Uğur Ergan
İki Protest Sanatçı
Haziran ayıyla birlikte kültür-sanatta hareketlilik iyice azalır, yeni sezon sonbaharın ortasında okullarla birlikte başlar. Ankara, yaz öncesi bu mayıs önemli sergilere ev sahipliği yapıyor. Çankaya Belediyesi’ne ait Çağdaş Sanatlar Merkezi’nde (ÇSM) Türk resminin tanınmış iki protest sanatçısının solo sergilerini kaçırmayın.
ÇSM’deki sergilerden biri 2023 yılında aramızdan ayrılan Orhan Taylan’a ait. 1 Mayıs’ın simgesi haline gelmiş, dünyayı avuçlarında yükselten işçinin nasırlı ellerini gösteren ünlü afişin yaratıcısı olan Taylan’ın sergisini gezmeye başladığınızda, bu efsane afiş sizi karşılıyor. Taylan’ın 1976 yılında çizdiği afiş, 1978’de Dünya Sendikalar Federasyonu’nun yarışmasında da birinci seçilmişti. Eserlerinde ağırlıklı kadın figürünü temel alan, kadın ve erkek eşitliğine önem veren Taylan’ın sergisinde natürmort ve heykel çalışmalarının da aralara serpiştirildiğini görüyorsunuz.
Resim yapmayı çatışma, uzlaşma, öfke, sevgi, hınç ve keyif içeren hayatla bir diyalog hali olarak gören Taylan, sanatın işlevini “estetik-düşünsel haz” olarak tanımlayan bir ressam. 12 Eylül 1980 darbesinden sonra Barış Derneği kurucuları arasında yer aldığı için yargılanan ve 1 yıl tutuklu kalan Taylan 1991’e kadar uzayan mahkeme süreci sonunda beraat etmişti.
ÇSM’deki diğer sergi de, 68 kuşağından olan ve sanata toplumsal tepki açısından bakan Cihat Aral’a ait. “Düzene başkaldıran sanatçı” olarak bilinen Aral da, 1980 darbesinden payına düşeni almış bir isim. 1983’te tutuklandıktan sonra 9 ay boyunca işkenceleriyle bilinen Mamak Askeri Cezaevi’nde kalan Aral, darbeyle birlikte görevinden uzaklaştırıldığı şimdiki adıyla Mimar Sinan Güzel Sanatlar Üniversitesi’ne (Eski adı İstanbul Devlet Güzel Sanatlar Akademisi-İDGSA) 1989’da geri dönme hakkına kavuştuktan sonra 1999’da profesör oldu. Sanatçı, 2004’te de emekliye ayrıldı.

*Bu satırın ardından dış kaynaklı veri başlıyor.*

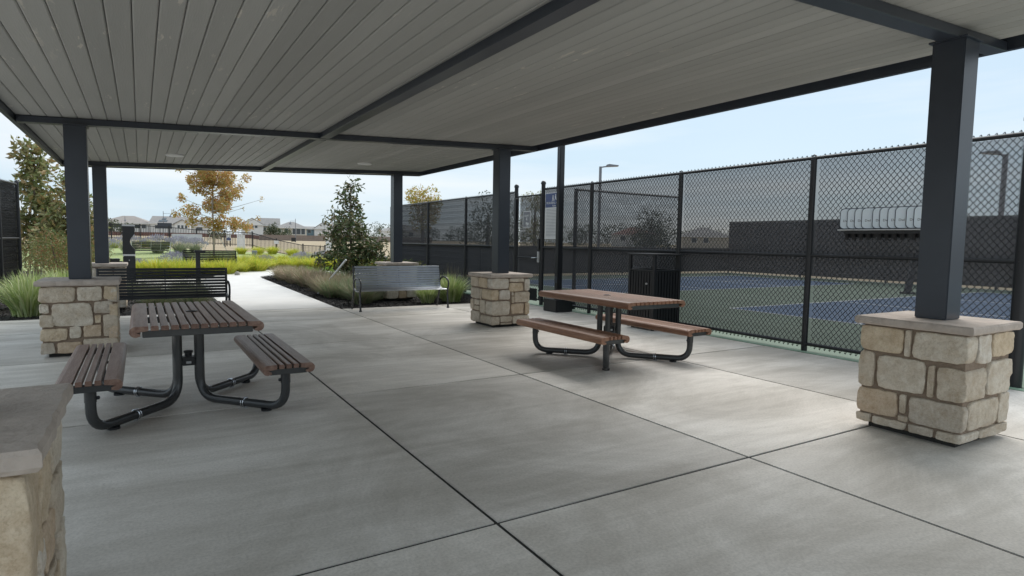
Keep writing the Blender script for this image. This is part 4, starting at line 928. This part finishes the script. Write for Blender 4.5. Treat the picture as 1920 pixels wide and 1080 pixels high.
for i,(x,y,s,lab) in enumerate(((1.35,31.6,1.0,'round lavender bush between the grey bench and the dark bench'),(-1.4,27.8,.8,'lavender bush left of the bottle filler near the far left pier'),(-.1,30.2,.7,'small lavender bush right of the bottle filler'),
    (-1.9,41,1.3,'lavender clump leftmost along the back of the lawn'),(-.6,42.5,1.3,'lavender clump right of the bottle filler at the lawn back'),(.9,43,1.3,'broad lavender clump above the grey bench'),(2.1,43.2,1.25,'lavender clump in the middle of the back row'),(3.0,44.2,1.1,'lavender clump at the right end of the back row'),
    (5.3,32.4,.8,'pale lavender at the right end of the dark bench'),(8.6,34.0,1.0,'pale blue lavender in the lime grass at centre'),(7.6,34.6,.9,'pale blue lavender left of the centre one in the lime grass'),(11.4,33.2,.9,'pale lavender behind the lime grass near the dark magnolia'))):
    t=empty('lavender_bush',(x,y,terr(x,y)-.07),i*.9,label=lab,cat='lavender',group='lavender bushes'); t.scale=(s,s,s)
    link('stems',lvg,None,t); link('flowers',lvf[i%2],None,t)
# tree stake
b=MB(); b.tube([(4.12,16.95,-.02),(4.78,16.50,.94)],.026,8); tag(b.build('tree_stake',M['white']),'leaning white tree stake beside the dark magnolia','tree stake')
# little landscape items
b=MB(); b.lathe((3.25,26.2,0),[(.10,0),(.10,.07),(.08,.12),(.04,.145),(.01,.15)],14); tag(b.build('landscape_light',mat('pale_stone_dome',(.30,.28,.24),.8),smooth=True),'small round pale landscape light in the lime grass by the walkway','landscape light')
b=MB(); z=terr(6.2,42)-.08; b.b2((6.1,41.9,z),(6.4,42.1,z+.42)); tag(b.build('utility_box',M['grey'],bevel=.03),'small grey utility box on the lawn','utility box')

# ---------------------------------------------------------------- picket fence and park items
pf=empty('picket_fence',(0,0,0),label='black metal picket fence stepping down behind the lawn',cat='fence')
FP=[(-9.5,59.5,2.42),(-7.0,59.0,2.42),(-4.4,58.3,2.40),(-1.95,57.72,2.38),(0.0,57.1,2.35),(2.0,56.8,2.25),(3.96,56.4,2.09),(6.0,55.7,2.0),(8.04,55.1,1.92),(9.75,54.0,1.37),(11.65,52.8,.96),(13.22,51.8,.9)]
pk=MB(); pk.b2((-.016,-.016,-1.2),(.016,.016,0)); pkm=pk.mesh('picket'); pkm.materials.append(M['black'])
npk=0
for i in range(len(FP)-1):
    a,c=Vector(FP[i]),Vector(FP[i+1]); step=(i+1)
    for q in (0.0,-1.02):
        b=MB(); b.beam(a+Vector((0,0,q-.04)),c+Vector((0,0,q-.04)),.04,.05); b.build('rail',M['black'],pf)
    n_=int((c-a).length/.115)
    for k in range(1,n_):
        p=a.lerp(c,k/n_); o=link('picket',pkm,None,pf,p); npk+=1
for p in FP: 
    b=MB(); b.b2((p[0]-.05,p[1]-.05,p[2]-1.35),(p[0]+.05,p[1]+.05,p[2]+.09)); b.build('post',M['black'],pf)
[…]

Eserlerinde insanı merkez alan, hayatı her alanda sorgulayan, politik, ekonomik ve sosyolojik değerleri tuvale yansıtmaya önem veren Aral, “Resmi, bir başkaldırı ve protesto alanı” olarak görüyor. Türkiye’nin yakın dönem siyasi tarihinin yanısıra, mevcut AKP iktidarının yasakçı zihniyetini anlamak açısından da önem taşıyan bu iki sergiyi 25 Mayıs’a kadar görebilirsiniz.
DİĞER SERGİLER
Başkentte gezdiğim ve beğendiğim diğer sergilerden de kısaca bahsetmek isterim. Arda Sanat’ta Fatih Kızılcan sergisini görmenizi öneririm. Asıl mesleği çocuk cerrahisi olan Prof.Dr. Fatih Kızılcan, silme ve kazıma tekniği ile yaptığı eserlerinde günümüz insanı ve içinde yer aldığı zorlu dünyanın kendisine ilettiği değişik sosyal, psikolojik durumlar karşısında maruz kaldığı halleri, eleştirel, figüratif ve dışavurumcu fantastik kompozisyonlarıyla izleyiciye sunuyor.
Galeri Soyut’ta, soyutlama orman çalışmalarıyla bilinen Musa Güney ile içiçe geçen yüzler ve gözleriyle tanınan Müslüm Teke’nin eserlerinden oluşan sergiler de önerilerim arasında. Aynı galeride cuma günü de “Figür-yorum” adlı serginin açılışı yapılacak. Önümüzdeki günlerde Timora Sanat’ta Ali Atmaca, Valör Sanat’ta da Serap Soyaltın sergilerinin açılacağını duyurmak isterim.